You'd want these things to last you at least a couple of days on a charge, but seeing as they're pretty huge anyway I can't imagine that happening without significant advances in battery tech/power management.
Mel Tisdale
Is the ringtone "bling bling"? As tapasmonkey points out, at over 1 1/2 inches, it is rather on the large side, to say the least and also that at least two days of operation on a full charge are not simply desirable, they are essential. I assume that it has an emergency setting where it shuts down everything bar the time display.
I like the voice recognition software, which I assume can be matched to the owner's accent and dialect, not to mention their language, but hope that it repeats the instructions just to ensure that it has fully understood them, seeing as it will not be possible to display most of them.
At $250 I hope that it has password protection, or better still, the voice recognition actually recognises individual voices so that it responds only to the owner instead of simply the words spoken by anyone.
Τριαντάφυλλος Καραγιάννης
A "full DAY of use" on a single charge is absolutely RIDICULOUS.
Now, each night we'll have to charge yet one more puny battery running one more puny screen / personal accessory that we can carry with us.
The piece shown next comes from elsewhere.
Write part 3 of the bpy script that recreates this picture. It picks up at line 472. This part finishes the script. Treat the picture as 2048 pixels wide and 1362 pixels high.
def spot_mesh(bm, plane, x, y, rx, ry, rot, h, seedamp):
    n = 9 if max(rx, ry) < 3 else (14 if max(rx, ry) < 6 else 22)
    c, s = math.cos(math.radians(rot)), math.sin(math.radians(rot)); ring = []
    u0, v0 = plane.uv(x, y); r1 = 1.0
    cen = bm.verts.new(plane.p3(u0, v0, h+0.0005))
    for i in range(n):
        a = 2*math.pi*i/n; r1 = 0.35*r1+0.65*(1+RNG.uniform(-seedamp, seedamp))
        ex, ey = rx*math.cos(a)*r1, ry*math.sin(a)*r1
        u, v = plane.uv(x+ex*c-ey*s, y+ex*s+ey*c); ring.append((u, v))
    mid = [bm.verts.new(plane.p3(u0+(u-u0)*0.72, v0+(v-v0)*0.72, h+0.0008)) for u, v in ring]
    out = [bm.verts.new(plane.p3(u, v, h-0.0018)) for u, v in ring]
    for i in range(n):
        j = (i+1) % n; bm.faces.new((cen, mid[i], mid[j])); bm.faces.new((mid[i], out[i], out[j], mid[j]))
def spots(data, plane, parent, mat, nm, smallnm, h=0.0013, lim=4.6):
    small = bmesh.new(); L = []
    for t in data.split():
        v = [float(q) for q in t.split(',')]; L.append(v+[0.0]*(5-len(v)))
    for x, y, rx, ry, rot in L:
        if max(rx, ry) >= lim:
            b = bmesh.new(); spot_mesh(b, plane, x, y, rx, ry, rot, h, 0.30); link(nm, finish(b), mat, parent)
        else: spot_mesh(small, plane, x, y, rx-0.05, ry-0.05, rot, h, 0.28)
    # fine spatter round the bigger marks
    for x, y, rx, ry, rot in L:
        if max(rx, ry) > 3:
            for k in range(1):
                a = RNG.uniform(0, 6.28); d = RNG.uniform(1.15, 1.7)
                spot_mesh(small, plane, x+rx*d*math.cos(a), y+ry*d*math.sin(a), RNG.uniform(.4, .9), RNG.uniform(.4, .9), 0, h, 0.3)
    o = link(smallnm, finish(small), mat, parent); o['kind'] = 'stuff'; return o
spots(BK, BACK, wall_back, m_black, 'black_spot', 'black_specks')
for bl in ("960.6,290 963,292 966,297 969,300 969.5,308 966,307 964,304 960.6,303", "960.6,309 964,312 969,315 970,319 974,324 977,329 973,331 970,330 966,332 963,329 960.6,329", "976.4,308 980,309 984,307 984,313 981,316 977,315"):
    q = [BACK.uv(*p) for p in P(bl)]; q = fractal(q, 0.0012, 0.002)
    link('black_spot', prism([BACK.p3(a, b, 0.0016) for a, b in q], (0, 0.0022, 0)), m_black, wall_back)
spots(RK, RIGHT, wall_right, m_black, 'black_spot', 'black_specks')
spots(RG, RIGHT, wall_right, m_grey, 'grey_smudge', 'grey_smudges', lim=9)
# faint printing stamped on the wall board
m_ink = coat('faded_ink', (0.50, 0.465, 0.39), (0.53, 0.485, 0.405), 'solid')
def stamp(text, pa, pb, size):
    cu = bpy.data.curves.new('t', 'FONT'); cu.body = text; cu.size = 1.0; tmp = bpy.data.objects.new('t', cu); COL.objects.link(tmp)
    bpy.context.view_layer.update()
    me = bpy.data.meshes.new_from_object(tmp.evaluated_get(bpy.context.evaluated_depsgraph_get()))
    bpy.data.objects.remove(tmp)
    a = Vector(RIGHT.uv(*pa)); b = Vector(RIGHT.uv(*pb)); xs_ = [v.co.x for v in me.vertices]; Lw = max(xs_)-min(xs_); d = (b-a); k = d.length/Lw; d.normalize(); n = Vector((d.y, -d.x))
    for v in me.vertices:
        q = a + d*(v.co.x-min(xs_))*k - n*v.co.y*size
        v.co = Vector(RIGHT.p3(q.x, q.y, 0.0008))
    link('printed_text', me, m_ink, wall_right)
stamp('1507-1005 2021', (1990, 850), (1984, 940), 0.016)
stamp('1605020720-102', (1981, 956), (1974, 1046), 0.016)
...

As if a couple of 1-day-per-charge smartphones and a bluetooth headset aren't already enough for us to charge each night... Yay, Moto!
Actually... no Moto, forget it!
If it doesn't have at least A WEEK, if not a month, of life on a charge, they might as well forget about it.
My take on this is that their marketing team followed everybody else like a herd and made the same three engineering mistakes: - 1 including a mic and or speaker on the device. They're a complete gimmick and they drain the battery. Can their marketing teams PLEASE get over their Dick Tracy childhood fantasies??? - including a fancy colour screen. On a WATCH! ePaper would have worked just fine for the things the watch is meant to accomplish. - including a touch panel. Drains battery, and our paws will very likely hide most of the 1.5 inch screen. A rotatable bezel could very well function for navigation, imo.
I'm beginning to look really forward to the day when smartphones become MOBILE phones again, in the sense of not having to charge them every night or two. On that matter, I'm really positive on a couple of smartphones that came out with ePaper displays. Each lasts about a week on a charge.
James Ng
It looks cheap and ugly. I would never be caught dead wearing that thing. How's about putting a real watch face on it ( try Ulysse Nardine) and flip the screen for computing needs. Stop making watch that look like kiddy stuff or only nerds with no style would want them.
Satweavers
I have a $24 Timex Indiglo that keeps absolutely perfect time and has been running flawlessly for three years on the battery that was in it at purchase. The best part of it is that there is absolutely zero drama if I crack it against a rock face or accidentally immerse it in water. I expect that $250 "reinvention of the timepiece" would not survive a month of what this Timex has been through.
Daishi
It's a little strange to see that after all that development time and with so much technology and sophistication it's the steel watch band that's going to need some more time before its ready.
Bill Bennett
And it sold out in four hours.
Pat Pending
I heard a woman say recently that she'd got so feed up with her kids asking what the time was she'd written the letters "NOW" on her wrist.
Something for this information obsessed generation to consider.